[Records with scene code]
+ + +

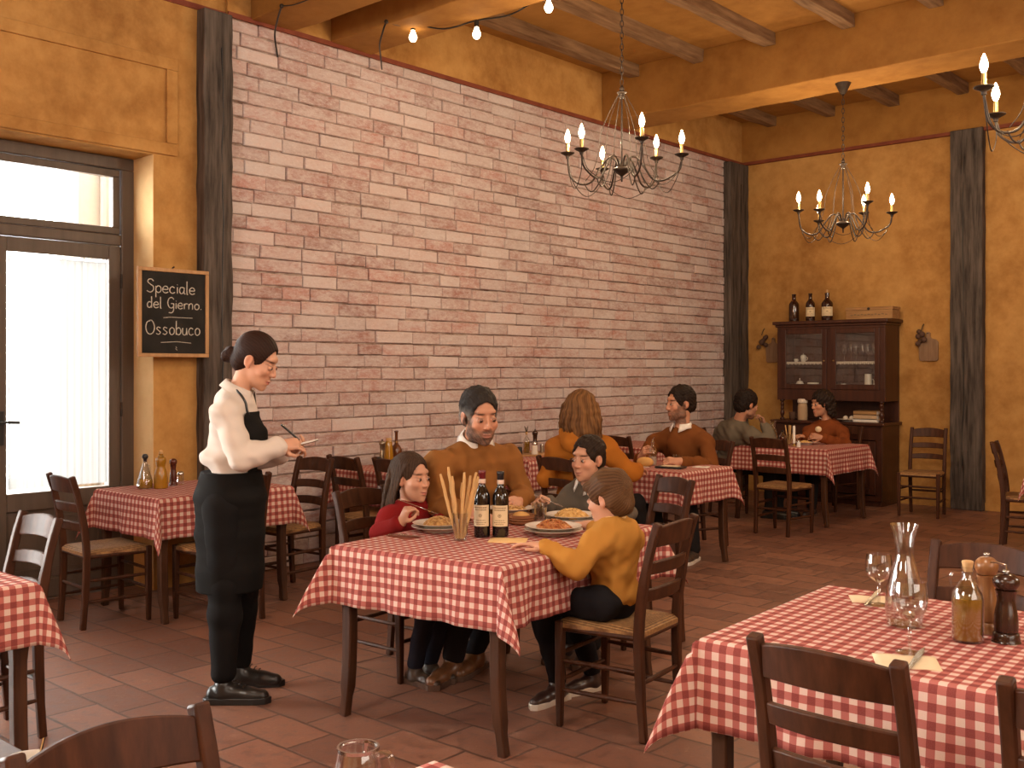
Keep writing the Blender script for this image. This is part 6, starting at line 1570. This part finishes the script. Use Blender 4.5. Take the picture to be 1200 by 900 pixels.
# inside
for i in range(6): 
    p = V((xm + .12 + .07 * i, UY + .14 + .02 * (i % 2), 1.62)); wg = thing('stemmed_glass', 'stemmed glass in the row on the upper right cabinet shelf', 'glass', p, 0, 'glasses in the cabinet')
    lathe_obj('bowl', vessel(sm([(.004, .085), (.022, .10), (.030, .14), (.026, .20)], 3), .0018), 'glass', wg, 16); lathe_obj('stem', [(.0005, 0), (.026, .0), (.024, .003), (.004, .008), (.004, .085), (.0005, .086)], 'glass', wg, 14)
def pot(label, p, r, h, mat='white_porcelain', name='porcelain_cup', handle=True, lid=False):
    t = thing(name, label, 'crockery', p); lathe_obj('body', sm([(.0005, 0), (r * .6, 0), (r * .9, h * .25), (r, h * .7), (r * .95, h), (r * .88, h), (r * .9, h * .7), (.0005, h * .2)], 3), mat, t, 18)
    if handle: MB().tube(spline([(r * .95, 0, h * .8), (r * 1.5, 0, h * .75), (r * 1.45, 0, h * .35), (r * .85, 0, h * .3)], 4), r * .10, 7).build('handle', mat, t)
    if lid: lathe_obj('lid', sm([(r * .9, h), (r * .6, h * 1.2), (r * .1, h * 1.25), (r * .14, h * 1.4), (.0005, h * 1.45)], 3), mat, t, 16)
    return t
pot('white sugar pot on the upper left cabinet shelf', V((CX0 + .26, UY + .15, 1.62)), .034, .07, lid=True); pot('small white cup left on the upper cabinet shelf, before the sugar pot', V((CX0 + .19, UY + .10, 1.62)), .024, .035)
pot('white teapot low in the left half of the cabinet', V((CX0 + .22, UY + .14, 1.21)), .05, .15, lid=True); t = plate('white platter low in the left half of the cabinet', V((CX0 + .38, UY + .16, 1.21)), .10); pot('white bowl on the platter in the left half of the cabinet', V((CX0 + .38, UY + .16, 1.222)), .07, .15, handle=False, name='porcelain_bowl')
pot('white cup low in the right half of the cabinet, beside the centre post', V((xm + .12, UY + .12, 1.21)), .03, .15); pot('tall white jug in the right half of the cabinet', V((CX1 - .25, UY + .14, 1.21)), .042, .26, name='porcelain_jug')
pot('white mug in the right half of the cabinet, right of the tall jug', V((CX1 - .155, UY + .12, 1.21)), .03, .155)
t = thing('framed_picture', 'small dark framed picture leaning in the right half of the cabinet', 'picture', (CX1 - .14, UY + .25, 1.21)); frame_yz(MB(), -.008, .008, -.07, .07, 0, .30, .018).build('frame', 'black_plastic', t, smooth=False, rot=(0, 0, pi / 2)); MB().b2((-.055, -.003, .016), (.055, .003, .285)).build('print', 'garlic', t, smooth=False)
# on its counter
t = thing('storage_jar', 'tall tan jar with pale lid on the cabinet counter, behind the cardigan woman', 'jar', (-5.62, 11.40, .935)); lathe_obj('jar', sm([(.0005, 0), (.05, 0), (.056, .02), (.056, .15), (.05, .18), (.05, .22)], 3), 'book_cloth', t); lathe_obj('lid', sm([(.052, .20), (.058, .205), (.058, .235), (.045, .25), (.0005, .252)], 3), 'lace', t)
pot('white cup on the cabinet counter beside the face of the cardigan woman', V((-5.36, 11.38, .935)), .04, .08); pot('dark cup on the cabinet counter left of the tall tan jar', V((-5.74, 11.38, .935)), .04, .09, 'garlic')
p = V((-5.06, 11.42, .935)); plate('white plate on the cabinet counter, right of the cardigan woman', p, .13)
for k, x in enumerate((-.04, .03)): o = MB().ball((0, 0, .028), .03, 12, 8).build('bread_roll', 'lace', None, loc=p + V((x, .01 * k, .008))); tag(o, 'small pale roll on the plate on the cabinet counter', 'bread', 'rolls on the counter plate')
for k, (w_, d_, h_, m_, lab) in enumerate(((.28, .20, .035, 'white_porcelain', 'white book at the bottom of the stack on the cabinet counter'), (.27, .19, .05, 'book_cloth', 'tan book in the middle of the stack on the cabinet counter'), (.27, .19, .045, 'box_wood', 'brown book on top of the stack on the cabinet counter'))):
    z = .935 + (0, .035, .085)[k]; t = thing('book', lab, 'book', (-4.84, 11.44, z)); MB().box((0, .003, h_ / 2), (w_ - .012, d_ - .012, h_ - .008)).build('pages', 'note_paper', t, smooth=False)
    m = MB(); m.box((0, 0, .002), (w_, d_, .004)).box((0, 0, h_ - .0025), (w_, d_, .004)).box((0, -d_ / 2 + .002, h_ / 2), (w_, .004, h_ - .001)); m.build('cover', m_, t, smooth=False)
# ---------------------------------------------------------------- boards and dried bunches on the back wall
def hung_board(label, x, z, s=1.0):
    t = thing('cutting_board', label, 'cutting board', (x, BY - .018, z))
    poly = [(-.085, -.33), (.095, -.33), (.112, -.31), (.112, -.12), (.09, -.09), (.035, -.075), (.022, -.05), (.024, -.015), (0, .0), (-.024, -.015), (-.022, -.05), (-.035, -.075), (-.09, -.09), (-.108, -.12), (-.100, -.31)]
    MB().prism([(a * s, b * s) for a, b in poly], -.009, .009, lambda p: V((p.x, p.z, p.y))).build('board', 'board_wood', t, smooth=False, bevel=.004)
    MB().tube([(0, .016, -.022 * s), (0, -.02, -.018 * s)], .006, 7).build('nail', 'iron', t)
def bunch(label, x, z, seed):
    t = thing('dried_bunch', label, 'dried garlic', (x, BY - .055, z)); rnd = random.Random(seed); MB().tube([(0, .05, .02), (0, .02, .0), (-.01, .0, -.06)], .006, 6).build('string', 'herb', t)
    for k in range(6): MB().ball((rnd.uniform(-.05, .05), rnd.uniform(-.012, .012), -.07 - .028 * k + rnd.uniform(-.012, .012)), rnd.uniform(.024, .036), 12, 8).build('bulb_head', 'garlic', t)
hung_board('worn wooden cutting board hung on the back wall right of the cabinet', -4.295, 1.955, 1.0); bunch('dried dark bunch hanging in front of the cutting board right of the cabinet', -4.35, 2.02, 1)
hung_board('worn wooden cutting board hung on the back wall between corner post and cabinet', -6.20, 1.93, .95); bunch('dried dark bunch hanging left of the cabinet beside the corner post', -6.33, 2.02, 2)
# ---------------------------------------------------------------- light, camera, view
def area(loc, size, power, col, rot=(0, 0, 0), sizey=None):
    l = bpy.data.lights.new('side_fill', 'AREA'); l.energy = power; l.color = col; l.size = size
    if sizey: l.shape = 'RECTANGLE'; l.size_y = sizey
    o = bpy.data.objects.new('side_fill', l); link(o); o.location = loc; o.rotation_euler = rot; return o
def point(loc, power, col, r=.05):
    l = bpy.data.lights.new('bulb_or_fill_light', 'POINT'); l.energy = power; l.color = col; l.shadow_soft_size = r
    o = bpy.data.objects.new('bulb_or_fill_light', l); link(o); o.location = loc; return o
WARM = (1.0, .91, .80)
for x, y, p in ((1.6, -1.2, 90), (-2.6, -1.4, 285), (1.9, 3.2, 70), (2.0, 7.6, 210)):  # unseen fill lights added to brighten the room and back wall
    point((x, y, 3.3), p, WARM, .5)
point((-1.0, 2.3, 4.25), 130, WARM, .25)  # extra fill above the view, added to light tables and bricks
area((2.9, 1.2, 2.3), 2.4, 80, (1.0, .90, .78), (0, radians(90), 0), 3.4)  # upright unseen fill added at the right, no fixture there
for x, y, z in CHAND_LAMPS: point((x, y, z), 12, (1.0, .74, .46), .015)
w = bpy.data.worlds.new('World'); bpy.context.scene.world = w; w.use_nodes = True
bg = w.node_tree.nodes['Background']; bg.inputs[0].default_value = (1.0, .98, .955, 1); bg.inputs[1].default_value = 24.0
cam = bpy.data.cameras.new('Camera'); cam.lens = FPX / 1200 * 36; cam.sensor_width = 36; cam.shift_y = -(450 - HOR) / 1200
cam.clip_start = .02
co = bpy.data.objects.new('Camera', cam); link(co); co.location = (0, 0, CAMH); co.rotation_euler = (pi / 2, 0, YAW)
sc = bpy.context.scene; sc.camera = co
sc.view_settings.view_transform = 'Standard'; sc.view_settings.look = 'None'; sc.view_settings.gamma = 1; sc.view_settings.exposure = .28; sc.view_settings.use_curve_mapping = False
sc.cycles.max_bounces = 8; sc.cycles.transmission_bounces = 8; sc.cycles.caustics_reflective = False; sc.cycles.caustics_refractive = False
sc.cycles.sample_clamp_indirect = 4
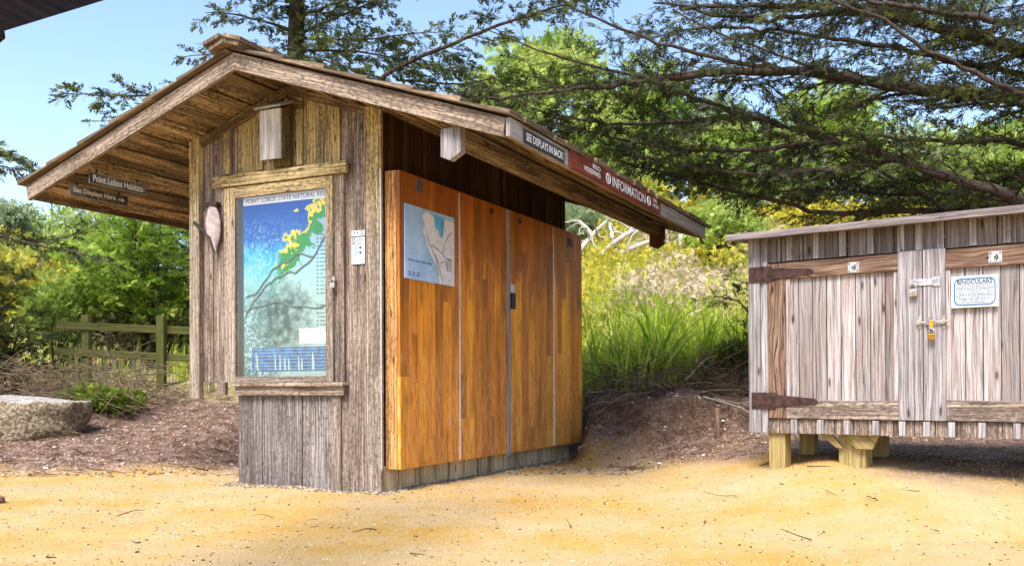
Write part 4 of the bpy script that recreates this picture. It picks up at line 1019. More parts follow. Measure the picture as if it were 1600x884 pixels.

+ + +

## REQUEST
Gather up the lines that contain the word "pixels".

## OUTPUT FOR THIS EXERCISE
Keep writing the Blender script for this image. This is part 6, starting at line 1570. This part finishes the script. Use Blender 4.5. Take the picture to be 1200 by 900 pixels.
Write part 4 of the bpy script that recreates this picture. It picks up at line 1019. More parts follow. Measure the picture as if it were 1600x884 pixels.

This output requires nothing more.